▸ WORK TO DO
Write the listing below out again exactly, dropping the images.

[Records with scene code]

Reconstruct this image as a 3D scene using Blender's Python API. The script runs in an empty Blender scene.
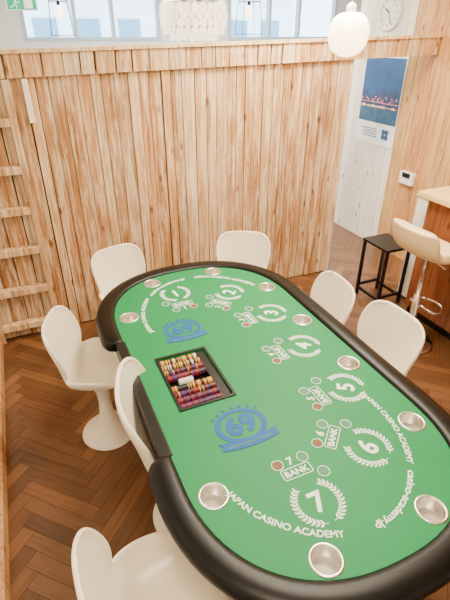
import bpy, bmesh, math, random
from mathutils import Vector, Matrix, noise
random.seed(7)
COL = bpy.context.scene.collection
PI = math.pi
def rad(a): return math.radians(a)

# ---------------------------------------------------------------- materials
def new_mat(name):
    m = bpy.data.materials.new(name); m.use_nodes = True
    nt = m.node_tree; b = nt.nodes['Principled BSDF']
    return m, nt, b
def mat(name, col, rough=.5, metal=0, var=.12, scale=8, bump=0, emis=None, es=0, coat=0, bscale=None, spec=.5):
    m, nt, b = new_mat(name)
    b.inputs['Roughness'].default_value = rough; b.inputs['Metallic'].default_value = metal
    b.inputs['Coat Weight'].default_value = coat; b.inputs['Specular IOR Level'].default_value = spec
    tc = nt.nodes.new('ShaderNodeTexCoord')
    n = nt.nodes.new('ShaderNodeTexNoise'); n.inputs['Scale'].default_value = scale; n.inputs['Detail'].default_value = 4
    nt.links.new(tc.outputs['Object'], n.inputs['Vector'])
    mx = nt.nodes.new('ShaderNodeMix'); mx.data_type = 'RGBA'
    mx.inputs['A'].default_value = tuple(c*(1-var) for c in col)+(1,)
    mx.inputs['B'].default_value = tuple(min(1, c*(1+var)) for c in col)+(1,)
    nt.links.new(n.outputs['Fac'], mx.inputs['Factor'])
    nt.links.new(mx.outputs['Result'], b.inputs['Base Color'])
    if bump:
        n2 = nt.nodes.new('ShaderNodeTexNoise'); n2.inputs['Scale'].default_value = bscale or scale*20
        nt.links.new(tc.outputs['Object'], n2.inputs['Vector'])
        bp = nt.nodes.new('ShaderNodeBump'); bp.inputs['Strength'].default_value = bump; bp.inputs['Distance'].default_value = .01
        nt.links.new(n2.outputs['Fac'], bp.inputs['Height']); nt.links.new(bp.outputs['Normal'], b.inputs['Normal'])
    if emis:
        b.inputs['Emission Color'].default_value = emis+(1,); b.inputs['Emission Strength'].default_value = es
    return m
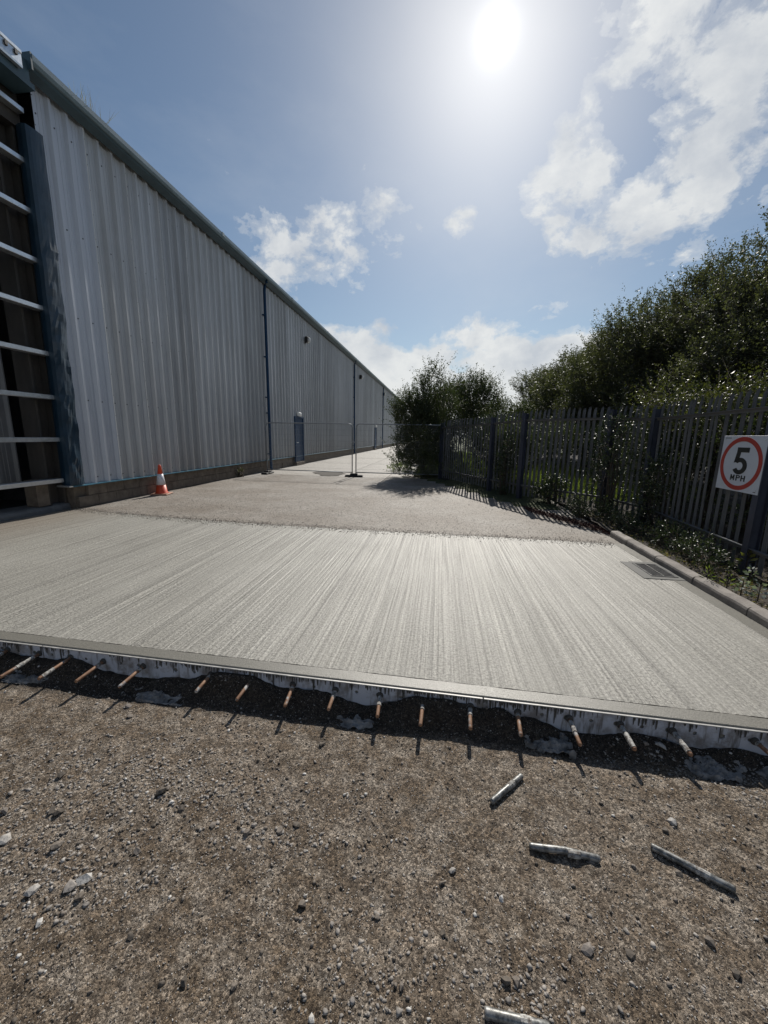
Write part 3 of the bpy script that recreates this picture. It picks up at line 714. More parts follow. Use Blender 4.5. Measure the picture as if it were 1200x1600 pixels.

▸ THE RESPONSE
Reconstruct this image as a 3D scene using Blender's Python API. The script runs in an empty Blender scene.
import bpy, bmesh, math, random
from mathutils import Vector, Matrix, noise
random.seed(7)
COL = bpy.context.scene.collection
PI = math.pi
def rad(a): return math.radians(a)

# ---------------------------------------------------------------- materials
def new_mat(name):
    m = bpy.data.materials.new(name); m.use_nodes = True
    nt = m.node_tree; b = nt.nodes['Principled BSDF']
    return m, nt, b
def mat(name, col, rough=.5, metal=0, var=.12, scale=8, bump=0, emis=None, es=0, coat=0, bscale=None, spec=.5):
    m, nt, b = new_mat(name)
    b.inputs['Roughness'].default_value = rough; b.inputs['Metallic'].default_value = metal
    b.inputs['Coat Weight'].default_value = coat; b.inputs['Specular IOR Level'].default_value = spec
    tc = nt.nodes.new('ShaderNodeTexCoord')
    n = nt.nodes.new('ShaderNodeTexNoise'); n.inputs['Scale'].default_value = scale; n.inputs['Detail'].default_value = 4
    nt.links.new(tc.outputs['Object'], n.inputs['Vector'])
    mx = nt.nodes.new('ShaderNodeMix'); mx.data_type = 'RGBA'
    mx.inputs['A'].default_value = tuple(c*(1-var) for c in col)+(1,)
    mx.inputs['B'].default_value = tuple(min(1, c*(1+var)) for c in col)+(1,)
    nt.links.new(n.outputs['Fac'], mx.inputs['Factor'])
    nt.links.new(mx.outputs['Result'], b.inputs['Base Color'])
    if bump:
        n2 = nt.nodes.new('ShaderNodeTexNoise'); n2.inputs['Scale'].default_value = bscale or scale*20
        nt.links.new(tc.outputs['Object'], n2.inputs['Vector'])
        bp = nt.nodes.new('ShaderNodeBump'); bp.inputs['Strength'].default_value = bump; bp.inputs['Distance'].default_value = .01
        nt.links.new(n2.outputs['Fac'], bp.inputs['Height']); nt.links.new(bp.outputs['Normal'], b.inputs['Normal'])
    if emis:
        b.inputs['Emission Color'].default_value = emis+(1,); b.inputs['Emission Strength'].default_value = es
    return m
Write part 3 of the bpy script that recreates this picture. It picks up at line 714. More parts follow. Use Blender 4.5. Measure the picture as if it were 1200x1600 pixels.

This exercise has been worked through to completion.